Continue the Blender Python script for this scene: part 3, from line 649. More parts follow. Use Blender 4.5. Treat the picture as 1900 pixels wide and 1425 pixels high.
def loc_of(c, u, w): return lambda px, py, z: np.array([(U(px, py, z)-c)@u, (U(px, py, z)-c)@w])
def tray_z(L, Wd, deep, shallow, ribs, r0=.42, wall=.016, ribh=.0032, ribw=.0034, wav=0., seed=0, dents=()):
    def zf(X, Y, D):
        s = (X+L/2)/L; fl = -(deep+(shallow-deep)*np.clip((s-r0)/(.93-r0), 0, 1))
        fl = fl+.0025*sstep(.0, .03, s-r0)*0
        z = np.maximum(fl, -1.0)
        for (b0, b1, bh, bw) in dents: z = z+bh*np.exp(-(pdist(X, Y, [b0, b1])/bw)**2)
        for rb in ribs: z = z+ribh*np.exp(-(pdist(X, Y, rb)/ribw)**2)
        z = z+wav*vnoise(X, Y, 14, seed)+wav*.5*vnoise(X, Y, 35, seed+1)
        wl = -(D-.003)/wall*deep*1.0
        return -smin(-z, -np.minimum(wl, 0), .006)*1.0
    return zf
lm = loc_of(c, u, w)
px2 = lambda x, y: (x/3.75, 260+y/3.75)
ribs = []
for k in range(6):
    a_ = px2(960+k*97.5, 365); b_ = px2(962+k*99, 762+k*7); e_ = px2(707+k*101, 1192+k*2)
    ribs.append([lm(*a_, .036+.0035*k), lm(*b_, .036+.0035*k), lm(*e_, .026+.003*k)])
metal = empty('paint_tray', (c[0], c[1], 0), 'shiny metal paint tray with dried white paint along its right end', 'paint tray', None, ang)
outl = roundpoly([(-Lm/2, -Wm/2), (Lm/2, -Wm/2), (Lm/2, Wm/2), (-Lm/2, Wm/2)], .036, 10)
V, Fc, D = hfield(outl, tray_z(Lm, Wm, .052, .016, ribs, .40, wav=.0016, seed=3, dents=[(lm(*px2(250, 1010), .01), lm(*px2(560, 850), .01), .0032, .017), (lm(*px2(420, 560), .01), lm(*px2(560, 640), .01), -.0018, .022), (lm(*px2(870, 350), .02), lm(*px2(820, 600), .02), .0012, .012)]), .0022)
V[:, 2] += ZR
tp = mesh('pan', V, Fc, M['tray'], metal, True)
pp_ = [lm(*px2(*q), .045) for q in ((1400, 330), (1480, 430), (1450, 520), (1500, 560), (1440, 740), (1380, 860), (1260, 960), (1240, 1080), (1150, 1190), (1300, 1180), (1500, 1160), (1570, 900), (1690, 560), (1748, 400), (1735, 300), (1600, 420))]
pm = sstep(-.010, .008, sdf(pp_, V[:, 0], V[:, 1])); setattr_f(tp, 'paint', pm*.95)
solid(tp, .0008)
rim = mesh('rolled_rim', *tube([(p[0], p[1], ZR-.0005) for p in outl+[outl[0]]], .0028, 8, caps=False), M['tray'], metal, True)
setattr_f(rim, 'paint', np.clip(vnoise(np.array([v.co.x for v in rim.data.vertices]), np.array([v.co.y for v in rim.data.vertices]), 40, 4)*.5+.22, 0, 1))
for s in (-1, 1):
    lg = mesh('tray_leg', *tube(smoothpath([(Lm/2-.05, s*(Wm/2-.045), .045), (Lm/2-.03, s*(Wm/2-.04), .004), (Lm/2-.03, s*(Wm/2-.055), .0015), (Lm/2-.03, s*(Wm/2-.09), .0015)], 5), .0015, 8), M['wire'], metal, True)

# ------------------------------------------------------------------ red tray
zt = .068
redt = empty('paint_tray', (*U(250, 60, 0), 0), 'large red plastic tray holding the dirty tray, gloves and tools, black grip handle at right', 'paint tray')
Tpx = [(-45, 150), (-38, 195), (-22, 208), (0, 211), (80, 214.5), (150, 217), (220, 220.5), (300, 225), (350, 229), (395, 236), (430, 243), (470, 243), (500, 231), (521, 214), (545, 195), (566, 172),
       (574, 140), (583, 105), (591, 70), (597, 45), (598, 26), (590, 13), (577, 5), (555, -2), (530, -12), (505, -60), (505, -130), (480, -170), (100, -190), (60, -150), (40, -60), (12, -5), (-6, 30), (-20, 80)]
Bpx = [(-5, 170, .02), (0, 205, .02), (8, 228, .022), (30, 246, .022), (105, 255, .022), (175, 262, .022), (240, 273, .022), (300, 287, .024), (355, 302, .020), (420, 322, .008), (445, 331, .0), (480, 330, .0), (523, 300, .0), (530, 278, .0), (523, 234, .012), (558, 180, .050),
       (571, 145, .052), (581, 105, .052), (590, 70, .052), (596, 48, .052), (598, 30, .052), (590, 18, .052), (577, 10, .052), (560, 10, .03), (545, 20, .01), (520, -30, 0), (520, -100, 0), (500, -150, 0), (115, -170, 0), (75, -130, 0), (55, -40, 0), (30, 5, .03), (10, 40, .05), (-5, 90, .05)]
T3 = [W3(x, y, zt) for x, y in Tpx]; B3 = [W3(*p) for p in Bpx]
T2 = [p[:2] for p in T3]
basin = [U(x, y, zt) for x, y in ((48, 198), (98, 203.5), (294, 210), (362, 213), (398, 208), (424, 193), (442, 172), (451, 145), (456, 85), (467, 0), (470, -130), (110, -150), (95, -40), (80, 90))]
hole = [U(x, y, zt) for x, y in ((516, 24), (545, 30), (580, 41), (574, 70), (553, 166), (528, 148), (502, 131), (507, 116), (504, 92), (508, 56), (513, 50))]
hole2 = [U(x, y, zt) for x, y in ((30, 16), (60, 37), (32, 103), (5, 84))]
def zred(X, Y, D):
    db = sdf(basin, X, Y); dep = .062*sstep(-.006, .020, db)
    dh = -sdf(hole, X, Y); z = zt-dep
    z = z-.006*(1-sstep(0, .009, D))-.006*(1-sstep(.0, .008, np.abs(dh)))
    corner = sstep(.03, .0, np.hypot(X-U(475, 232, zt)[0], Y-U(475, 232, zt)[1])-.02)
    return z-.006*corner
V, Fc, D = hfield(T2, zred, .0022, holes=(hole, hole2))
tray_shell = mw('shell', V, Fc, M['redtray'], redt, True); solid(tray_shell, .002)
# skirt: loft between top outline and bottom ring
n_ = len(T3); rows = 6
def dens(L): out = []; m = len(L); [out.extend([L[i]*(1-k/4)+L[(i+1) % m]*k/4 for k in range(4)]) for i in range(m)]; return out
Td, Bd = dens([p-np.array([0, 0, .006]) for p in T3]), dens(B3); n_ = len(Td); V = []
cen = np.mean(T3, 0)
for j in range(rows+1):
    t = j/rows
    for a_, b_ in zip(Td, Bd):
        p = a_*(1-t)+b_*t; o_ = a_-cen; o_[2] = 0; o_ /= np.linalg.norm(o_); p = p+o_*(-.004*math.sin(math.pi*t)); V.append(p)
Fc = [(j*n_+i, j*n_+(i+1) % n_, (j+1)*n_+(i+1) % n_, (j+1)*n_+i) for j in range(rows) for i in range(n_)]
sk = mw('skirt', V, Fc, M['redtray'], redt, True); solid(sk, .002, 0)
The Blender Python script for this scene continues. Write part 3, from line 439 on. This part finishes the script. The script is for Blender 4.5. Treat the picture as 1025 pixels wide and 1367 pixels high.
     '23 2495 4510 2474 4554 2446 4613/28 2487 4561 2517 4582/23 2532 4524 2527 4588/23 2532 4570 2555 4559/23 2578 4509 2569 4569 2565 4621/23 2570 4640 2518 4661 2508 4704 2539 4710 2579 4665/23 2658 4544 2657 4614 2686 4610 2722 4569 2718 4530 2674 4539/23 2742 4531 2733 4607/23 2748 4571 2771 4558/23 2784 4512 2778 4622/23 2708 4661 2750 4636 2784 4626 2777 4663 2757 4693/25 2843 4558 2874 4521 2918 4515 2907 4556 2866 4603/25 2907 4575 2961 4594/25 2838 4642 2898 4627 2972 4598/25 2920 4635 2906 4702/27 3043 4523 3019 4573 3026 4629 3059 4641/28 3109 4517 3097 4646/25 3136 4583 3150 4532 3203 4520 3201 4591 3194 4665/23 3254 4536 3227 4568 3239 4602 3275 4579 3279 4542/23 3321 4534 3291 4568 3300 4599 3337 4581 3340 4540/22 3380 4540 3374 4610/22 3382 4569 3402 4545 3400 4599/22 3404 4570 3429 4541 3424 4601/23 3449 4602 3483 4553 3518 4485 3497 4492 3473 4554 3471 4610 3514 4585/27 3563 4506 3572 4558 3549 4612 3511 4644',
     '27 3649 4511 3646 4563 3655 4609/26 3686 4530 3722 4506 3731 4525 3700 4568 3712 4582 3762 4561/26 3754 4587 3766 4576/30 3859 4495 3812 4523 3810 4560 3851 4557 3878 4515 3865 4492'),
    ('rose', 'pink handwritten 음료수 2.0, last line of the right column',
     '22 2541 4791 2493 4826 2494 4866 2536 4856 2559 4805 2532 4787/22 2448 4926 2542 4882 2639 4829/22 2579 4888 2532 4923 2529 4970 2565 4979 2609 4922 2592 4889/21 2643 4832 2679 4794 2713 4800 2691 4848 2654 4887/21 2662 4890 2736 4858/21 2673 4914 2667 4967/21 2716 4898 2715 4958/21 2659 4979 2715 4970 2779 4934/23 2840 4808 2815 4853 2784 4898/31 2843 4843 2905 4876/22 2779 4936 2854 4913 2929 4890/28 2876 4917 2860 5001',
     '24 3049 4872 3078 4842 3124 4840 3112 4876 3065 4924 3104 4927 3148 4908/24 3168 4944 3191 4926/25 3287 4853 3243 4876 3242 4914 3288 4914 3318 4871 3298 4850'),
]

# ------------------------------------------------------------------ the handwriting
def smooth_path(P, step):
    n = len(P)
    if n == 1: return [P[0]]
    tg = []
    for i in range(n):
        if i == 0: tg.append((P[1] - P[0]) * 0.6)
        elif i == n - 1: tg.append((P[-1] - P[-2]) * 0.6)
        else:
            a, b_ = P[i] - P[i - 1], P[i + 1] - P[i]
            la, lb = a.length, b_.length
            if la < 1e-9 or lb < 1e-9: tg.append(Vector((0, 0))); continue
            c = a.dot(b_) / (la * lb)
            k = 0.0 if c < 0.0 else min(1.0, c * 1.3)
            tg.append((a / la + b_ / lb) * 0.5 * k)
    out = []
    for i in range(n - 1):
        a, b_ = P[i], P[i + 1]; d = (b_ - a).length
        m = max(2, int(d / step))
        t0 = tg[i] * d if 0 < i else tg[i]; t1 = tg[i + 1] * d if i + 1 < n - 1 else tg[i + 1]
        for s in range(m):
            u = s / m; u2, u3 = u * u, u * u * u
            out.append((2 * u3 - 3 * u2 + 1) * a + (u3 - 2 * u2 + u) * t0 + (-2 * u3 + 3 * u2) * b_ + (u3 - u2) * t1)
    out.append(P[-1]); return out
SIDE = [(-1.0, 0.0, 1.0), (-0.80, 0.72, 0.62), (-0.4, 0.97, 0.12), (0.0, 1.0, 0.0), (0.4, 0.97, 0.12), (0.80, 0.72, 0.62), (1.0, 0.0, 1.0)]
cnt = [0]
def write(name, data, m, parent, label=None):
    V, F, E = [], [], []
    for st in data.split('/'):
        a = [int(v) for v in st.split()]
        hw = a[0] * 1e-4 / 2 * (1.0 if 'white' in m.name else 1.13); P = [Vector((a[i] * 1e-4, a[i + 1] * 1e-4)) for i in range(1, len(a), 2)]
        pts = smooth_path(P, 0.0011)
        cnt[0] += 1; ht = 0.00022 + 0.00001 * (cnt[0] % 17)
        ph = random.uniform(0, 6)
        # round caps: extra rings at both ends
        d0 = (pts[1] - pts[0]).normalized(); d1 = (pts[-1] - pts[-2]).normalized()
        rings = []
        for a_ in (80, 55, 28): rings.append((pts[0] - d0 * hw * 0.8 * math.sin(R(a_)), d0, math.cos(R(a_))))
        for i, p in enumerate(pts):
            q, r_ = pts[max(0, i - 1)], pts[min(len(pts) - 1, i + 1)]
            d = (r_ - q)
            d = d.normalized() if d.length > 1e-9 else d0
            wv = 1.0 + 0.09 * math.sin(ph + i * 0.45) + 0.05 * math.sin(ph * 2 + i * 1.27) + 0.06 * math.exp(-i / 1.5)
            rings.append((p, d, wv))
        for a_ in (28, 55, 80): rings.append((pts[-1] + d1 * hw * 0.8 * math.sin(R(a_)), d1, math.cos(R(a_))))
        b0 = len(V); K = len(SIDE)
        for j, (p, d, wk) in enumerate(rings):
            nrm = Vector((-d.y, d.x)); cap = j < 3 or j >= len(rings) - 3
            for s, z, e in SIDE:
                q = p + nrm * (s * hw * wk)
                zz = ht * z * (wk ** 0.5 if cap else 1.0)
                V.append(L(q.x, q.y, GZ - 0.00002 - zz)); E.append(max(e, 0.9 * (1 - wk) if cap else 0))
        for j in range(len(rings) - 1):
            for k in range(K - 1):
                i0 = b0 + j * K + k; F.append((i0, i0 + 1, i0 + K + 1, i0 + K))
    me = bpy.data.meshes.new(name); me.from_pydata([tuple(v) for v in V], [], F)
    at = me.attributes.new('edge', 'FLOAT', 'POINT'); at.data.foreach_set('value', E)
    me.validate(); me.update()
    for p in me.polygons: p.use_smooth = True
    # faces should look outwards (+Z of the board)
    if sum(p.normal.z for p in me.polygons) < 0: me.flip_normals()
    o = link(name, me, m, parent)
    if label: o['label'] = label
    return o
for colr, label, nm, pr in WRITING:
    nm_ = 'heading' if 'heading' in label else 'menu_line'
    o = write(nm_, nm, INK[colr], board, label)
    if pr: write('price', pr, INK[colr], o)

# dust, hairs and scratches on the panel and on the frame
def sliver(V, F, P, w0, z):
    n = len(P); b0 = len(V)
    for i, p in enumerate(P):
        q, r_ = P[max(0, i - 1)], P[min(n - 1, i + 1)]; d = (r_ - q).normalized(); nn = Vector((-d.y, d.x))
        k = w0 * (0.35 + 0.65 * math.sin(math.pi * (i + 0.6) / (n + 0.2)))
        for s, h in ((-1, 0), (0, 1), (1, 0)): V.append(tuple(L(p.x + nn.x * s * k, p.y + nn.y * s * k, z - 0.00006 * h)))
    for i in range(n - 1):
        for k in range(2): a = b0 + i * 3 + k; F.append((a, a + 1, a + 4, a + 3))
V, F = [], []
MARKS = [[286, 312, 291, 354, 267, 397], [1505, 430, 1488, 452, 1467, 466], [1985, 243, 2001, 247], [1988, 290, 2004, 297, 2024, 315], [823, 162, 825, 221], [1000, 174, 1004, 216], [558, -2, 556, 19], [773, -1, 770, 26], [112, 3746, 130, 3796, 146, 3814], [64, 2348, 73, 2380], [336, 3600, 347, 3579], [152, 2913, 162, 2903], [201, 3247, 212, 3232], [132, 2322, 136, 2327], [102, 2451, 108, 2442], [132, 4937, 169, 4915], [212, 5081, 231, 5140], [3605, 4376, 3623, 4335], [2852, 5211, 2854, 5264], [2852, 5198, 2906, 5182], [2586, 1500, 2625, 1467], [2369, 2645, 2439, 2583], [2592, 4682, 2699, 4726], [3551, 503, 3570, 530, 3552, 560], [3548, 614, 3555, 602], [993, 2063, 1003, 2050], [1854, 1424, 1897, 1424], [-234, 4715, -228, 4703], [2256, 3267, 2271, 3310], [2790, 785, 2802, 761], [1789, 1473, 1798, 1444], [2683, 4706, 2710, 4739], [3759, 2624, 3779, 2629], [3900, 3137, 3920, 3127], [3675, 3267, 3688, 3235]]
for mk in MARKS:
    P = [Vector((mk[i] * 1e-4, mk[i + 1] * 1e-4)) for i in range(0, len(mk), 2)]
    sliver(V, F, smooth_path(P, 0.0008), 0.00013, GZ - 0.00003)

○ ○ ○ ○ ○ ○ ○

▶ **Directive**
Show the lines of the material that contain the word "pixels".

▶ **Result for this task**
Continue the Blender Python script for this scene: part 3, from line 649. More parts follow. Use Blender 4.5. Treat the picture as 1900 pixels wide and 1425 pixels high.
The Blender Python script for this scene continues. Write part 3, from line 439 on. This part finishes the script. The script is for Blender 4.5. Treat the picture as 1025 pixels wide and 1367 pixels high.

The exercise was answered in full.